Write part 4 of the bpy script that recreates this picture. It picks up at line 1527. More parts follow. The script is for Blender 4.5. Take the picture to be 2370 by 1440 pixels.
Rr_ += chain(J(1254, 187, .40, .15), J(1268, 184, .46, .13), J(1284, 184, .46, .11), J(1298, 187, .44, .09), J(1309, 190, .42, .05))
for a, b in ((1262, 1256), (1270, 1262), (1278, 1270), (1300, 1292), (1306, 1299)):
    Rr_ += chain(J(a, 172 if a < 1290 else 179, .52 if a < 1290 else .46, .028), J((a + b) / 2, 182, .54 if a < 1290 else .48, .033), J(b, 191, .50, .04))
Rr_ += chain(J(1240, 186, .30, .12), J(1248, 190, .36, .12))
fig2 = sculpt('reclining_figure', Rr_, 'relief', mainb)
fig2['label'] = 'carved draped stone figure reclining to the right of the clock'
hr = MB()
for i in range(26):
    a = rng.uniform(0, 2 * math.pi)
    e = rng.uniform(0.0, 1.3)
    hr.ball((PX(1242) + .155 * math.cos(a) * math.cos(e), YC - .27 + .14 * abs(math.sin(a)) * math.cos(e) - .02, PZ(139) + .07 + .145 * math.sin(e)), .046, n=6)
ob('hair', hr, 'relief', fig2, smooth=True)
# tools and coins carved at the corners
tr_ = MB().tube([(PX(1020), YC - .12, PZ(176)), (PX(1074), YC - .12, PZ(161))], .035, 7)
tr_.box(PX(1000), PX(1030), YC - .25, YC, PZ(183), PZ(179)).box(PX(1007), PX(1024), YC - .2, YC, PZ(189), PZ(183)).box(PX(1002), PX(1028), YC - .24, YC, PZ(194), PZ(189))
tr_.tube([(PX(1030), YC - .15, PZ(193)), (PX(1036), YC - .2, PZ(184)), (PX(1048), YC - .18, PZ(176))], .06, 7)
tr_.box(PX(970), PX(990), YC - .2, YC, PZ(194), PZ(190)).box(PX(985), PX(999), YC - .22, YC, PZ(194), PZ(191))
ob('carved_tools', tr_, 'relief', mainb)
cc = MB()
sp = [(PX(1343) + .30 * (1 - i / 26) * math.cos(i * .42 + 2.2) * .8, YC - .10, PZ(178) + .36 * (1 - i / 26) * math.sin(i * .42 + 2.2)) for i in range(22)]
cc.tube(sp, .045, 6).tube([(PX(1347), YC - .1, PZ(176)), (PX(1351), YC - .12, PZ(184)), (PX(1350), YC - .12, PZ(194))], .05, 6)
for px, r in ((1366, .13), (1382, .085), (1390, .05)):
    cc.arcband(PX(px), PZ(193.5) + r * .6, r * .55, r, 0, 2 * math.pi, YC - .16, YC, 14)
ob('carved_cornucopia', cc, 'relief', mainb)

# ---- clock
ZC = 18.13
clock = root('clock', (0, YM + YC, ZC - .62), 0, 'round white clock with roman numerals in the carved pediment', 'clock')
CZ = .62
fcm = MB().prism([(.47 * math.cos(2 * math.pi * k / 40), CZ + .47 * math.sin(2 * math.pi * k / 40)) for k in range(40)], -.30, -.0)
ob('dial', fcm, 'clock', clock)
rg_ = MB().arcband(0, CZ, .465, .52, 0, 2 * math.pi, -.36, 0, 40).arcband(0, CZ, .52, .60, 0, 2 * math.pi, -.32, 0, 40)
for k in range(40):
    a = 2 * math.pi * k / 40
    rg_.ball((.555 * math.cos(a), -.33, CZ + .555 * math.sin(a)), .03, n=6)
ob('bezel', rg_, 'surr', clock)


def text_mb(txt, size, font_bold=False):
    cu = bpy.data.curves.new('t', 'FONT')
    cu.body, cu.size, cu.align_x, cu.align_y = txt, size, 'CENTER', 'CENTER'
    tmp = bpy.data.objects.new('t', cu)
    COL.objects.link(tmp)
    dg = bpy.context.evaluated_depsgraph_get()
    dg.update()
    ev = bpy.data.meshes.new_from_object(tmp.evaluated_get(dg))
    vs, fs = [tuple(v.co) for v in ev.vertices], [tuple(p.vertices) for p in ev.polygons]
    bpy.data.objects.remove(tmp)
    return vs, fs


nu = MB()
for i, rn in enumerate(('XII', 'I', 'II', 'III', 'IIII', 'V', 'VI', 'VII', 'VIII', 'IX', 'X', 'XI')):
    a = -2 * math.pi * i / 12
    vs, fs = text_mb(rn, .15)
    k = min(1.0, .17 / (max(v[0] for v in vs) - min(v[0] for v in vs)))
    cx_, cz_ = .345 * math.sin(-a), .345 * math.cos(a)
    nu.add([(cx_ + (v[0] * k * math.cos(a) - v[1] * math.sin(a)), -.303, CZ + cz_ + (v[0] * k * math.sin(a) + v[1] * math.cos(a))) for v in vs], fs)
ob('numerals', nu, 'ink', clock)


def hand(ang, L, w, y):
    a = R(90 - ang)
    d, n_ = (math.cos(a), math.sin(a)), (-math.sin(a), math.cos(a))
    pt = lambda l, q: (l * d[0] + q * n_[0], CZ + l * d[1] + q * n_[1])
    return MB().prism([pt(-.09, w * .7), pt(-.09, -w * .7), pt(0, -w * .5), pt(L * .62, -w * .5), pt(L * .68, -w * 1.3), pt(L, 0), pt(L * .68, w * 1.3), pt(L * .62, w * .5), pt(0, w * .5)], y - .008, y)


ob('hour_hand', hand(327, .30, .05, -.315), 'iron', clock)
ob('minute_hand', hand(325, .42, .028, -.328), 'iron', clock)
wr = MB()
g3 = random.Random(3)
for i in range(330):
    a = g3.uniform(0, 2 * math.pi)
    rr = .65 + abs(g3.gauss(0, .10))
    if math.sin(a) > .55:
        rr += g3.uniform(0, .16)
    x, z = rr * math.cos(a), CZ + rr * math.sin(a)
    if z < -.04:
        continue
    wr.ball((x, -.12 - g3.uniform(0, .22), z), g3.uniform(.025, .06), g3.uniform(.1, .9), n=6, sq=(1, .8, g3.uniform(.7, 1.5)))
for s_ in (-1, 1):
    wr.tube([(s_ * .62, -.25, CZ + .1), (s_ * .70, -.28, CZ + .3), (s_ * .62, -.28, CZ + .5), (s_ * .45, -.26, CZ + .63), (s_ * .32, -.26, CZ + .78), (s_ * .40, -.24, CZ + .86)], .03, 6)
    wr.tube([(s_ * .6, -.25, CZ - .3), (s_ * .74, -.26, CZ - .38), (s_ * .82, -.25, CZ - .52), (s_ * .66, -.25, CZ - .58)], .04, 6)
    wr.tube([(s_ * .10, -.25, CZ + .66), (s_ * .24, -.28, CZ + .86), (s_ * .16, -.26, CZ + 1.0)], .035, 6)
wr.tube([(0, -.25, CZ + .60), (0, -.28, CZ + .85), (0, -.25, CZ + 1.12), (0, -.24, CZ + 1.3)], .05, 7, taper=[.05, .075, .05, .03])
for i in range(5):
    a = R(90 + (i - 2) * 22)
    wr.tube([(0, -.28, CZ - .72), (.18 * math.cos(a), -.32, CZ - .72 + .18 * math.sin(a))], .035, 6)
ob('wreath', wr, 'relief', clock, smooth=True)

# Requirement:
Reproduce the material exactly, with every line intact.

# Answer to the problem:
Write part 4 of the bpy script that recreates this picture. It picks up at line 1527. More parts follow. The script is for Blender 4.5. Take the picture to be 2370 by 1440 pixels.
Rr_ += chain(J(1254, 187, .40, .15), J(1268, 184, .46, .13), J(1284, 184, .46, .11), J(1298, 187, .44, .09), J(1309, 190, .42, .05))
for a, b in ((1262, 1256), (1270, 1262), (1278, 1270), (1300, 1292), (1306, 1299)):
    Rr_ += chain(J(a, 172 if a < 1290 else 179, .52 if a < 1290 else .46, .028), J((a + b) / 2, 182, .54 if a < 1290 else .48, .033), J(b, 191, .50, .04))
Rr_ += chain(J(1240, 186, .30, .12), J(1248, 190, .36, .12))
fig2 = sculpt('reclining_figure', Rr_, 'relief', mainb)
fig2['label'] = 'carved draped stone figure reclining to the right of the clock'
hr = MB()
for i in range(26):
    a = rng.uniform(0, 2 * math.pi)
    e = rng.uniform(0.0, 1.3)
    hr.ball((PX(1242) + .155 * math.cos(a) * math.cos(e), YC - .27 + .14 * abs(math.sin(a)) * math.cos(e) - .02, PZ(139) + .07 + .145 * math.sin(e)), .046, n=6)
ob('hair', hr, 'relief', fig2, smooth=True)
# tools and coins carved at the corners
tr_ = MB().tube([(PX(1020), YC - .12, PZ(176)), (PX(1074), YC - .12, PZ(161))], .035, 7)
tr_.box(PX(1000), PX(1030), YC - .25, YC, PZ(183), PZ(179)).box(PX(1007), PX(1024), YC - .2, YC, PZ(189), PZ(183)).box(PX(1002), PX(1028), YC - .24, YC, PZ(194), PZ(189))
tr_.tube([(PX(1030), YC - .15, PZ(193)), (PX(1036), YC - .2, PZ(184)), (PX(1048), YC - .18, PZ(176))], .06, 7)
tr_.box(PX(970), PX(990), YC - .2, YC, PZ(194), PZ(190)).box(PX(985), PX(999), YC - .22, YC, PZ(194), PZ(191))
ob('carved_tools', tr_, 'relief', mainb)
cc = MB()
sp = [(PX(1343) + .30 * (1 - i / 26) * math.cos(i * .42 + 2.2) * .8, YC - .10, PZ(178) + .36 * (1 - i / 26) * math.sin(i * .42 + 2.2)) for i in range(22)]
cc.tube(sp, .045, 6).tube([(PX(1347), YC - .1, PZ(176)), (PX(1351), YC - .12, PZ(184)), (PX(1350), YC - .12, PZ(194))], .05, 6)
for px, r in ((1366, .13), (1382, .085), (1390, .05)):
    cc.arcband(PX(px), PZ(193.5) + r * .6, r * .55, r, 0, 2 * math.pi, YC - .16, YC, 14)
ob('carved_cornucopia', cc, 'relief', mainb)

# ---- clock
ZC = 18.13
clock = root('clock', (0, YM + YC, ZC - .62), 0, 'round white clock with roman numerals in the carved pediment', 'clock')
CZ = .62
fcm = MB().prism([(.47 * math.cos(2 * math.pi * k / 40), CZ + .47 * math.sin(2 * math.pi * k / 40)) for k in range(40)], -.30, -.0)
ob('dial', fcm, 'clock', clock)
rg_ = MB().arcband(0, CZ, .465, .52, 0, 2 * math.pi, -.36, 0, 40).arcband(0, CZ, .52, .60, 0, 2 * math.pi, -.32, 0, 40)
for k in range(40):
    a = 2 * math.pi * k / 40
    rg_.ball((.555 * math.cos(a), -.33, CZ + .555 * math.sin(a)), .03, n=6)
ob('bezel', rg_, 'surr', clock)


def text_mb(txt, size, font_bold=False):
    cu = bpy.data.curves.new('t', 'FONT')
    cu.body, cu.size, cu.align_x, cu.align_y = txt, size, 'CENTER', 'CENTER'
    tmp = bpy.data.objects.new('t', cu)
    COL.objects.link(tmp)
    dg = bpy.context.evaluated_depsgraph_get()
    dg.update()
    ev = bpy.data.meshes.new_from_object(tmp.evaluated_get(dg))
    vs, fs = [tuple(v.co) for v in ev.vertices], [tuple(p.vertices) for p in ev.polygons]
    bpy.data.objects.remove(tmp)
    return vs, fs


nu = MB()
for i, rn in enumerate(('XII', 'I', 'II', 'III', 'IIII', 'V', 'VI', 'VII', 'VIII', 'IX', 'X', 'XI')):
    a = -2 * math.pi * i / 12
    vs, fs = text_mb(rn, .15)
    k = min(1.0, .17 / (max(v[0] for v in vs) - min(v[0] for v in vs)))
    cx_, cz_ = .345 * math.sin(-a), .345 * math.cos(a)
    nu.add([(cx_ + (v[0] * k * math.cos(a) - v[1] * math.sin(a)), -.303, CZ + cz_ + (v[0] * k * math.sin(a) + v[1] * math.cos(a))) for v in vs], fs)
ob('numerals', nu, 'ink', clock)


def hand(ang, L, w, y):
    a = R(90 - ang)
    d, n_ = (math.cos(a), math.sin(a)), (-math.sin(a), math.cos(a))
    pt = lambda l, q: (l * d[0] + q * n_[0], CZ + l * d[1] + q * n_[1])
    return MB().prism([pt(-.09, w * .7), pt(-.09, -w * .7), pt(0, -w * .5), pt(L * .62, -w * .5), pt(L * .68, -w * 1.3), pt(L, 0), pt(L * .68, w * 1.3), pt(L * .62, w * .5), pt(0, w * .5)], y - .008, y)


ob('hour_hand', hand(327, .30, .05, -.315), 'iron', clock)
ob('minute_hand', hand(325, .42, .028, -.328), 'iron', clock)
wr = MB()
g3 = random.Random(3)
for i in range(330):
    a = g3.uniform(0, 2 * math.pi)
    rr = .65 + abs(g3.gauss(0, .10))
    if math.sin(a) > .55:
        rr += g3.uniform(0, .16)
    x, z = rr * math.cos(a), CZ + rr * math.sin(a)
    if z < -.04:
        continue
    wr.ball((x, -.12 - g3.uniform(0, .22), z), g3.uniform(.025, .06), g3.uniform(.1, .9), n=6, sq=(1, .8, g3.uniform(.7, 1.5)))
for s_ in (-1, 1):
    wr.tube([(s_ * .62, -.25, CZ + .1), (s_ * .70, -.28, CZ + .3), (s_ * .62, -.28, CZ + .5), (s_ * .45, -.26, CZ + .63), (s_ * .32, -.26, CZ + .78), (s_ * .40, -.24, CZ + .86)], .03, 6)
    wr.tube([(s_ * .6, -.25, CZ - .3), (s_ * .74, -.26, CZ - .38), (s_ * .82, -.25, CZ - .52), (s_ * .66, -.25, CZ - .58)], .04, 6)
    wr.tube([(s_ * .10, -.25, CZ + .66), (s_ * .24, -.28, CZ + .86), (s_ * .16, -.26, CZ + 1.0)], .035, 6)
wr.tube([(0, -.25, CZ + .60), (0, -.28, CZ + .85), (0, -.25, CZ + 1.12), (0, -.24, CZ + 1.3)], .05, 7, taper=[.05, .075, .05, .03])
for i in range(5):
    a = R(90 + (i - 2) * 22)
    wr.tube([(0, -.28, CZ - .72), (.18 * math.cos(a), -.32, CZ - .72 + .18 * math.sin(a))], .035, 6)
ob('wreath', wr, 'relief', clock, smooth=True)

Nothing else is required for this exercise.